Of course, establishing metering systems in which every bin is weighed and electronically identified with a tag would be expensive to implement. A certified weighing system costs around £20,000 per bin wagon, not to mention the costs of the back office systems to process all that data. A typical Borough council with 20 bin trucks would need to find around £500,000 to establish a robust and legal weighing system. This is a lot of money, particularly at a time when public services are being cut.

It is, however, interesting to put it into context. Over its 10 year life, such a system (across the whole fleet) actually equates to only around 20% of the fuel costs of the truck it’s fitted to (at today’s fuel prices). I think many householders would be amazed to hear that a waste truck costs in the region of £20,000 per annum for fuel alone. Reverting to weekly collections from fortnightly would presumably lead to a doubling of these fuel costs.

Still, even though the cost of weighing may not be as outrageous as it first appears, anything that avoids that cost has to be a good thing. Which brings us back to schemes to reward recycling which now seem to be fundamental to the government’s waste policy.

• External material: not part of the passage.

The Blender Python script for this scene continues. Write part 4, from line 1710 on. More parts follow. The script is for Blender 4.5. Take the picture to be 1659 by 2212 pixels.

The pilots in Halton and in Windsor & Maidenhead use exactly the same weighing and bin chipping systems that the variable charging schemes require. So the capital investment in the equipment and systems is still required. The question then is “who is paying for it”? If there is a sustainable and scaleable model under which we can chip and weigh recycling and reduce landfill (and the associated costs) then I am all in favour. If the ongoing incentives to householders can only be achieved by Council Tax payers stumping up £500,000 per council to get the scheme started then I would much prefer to see the nation bite the bullet and target landfill with mandatory pay-by-weight schemes.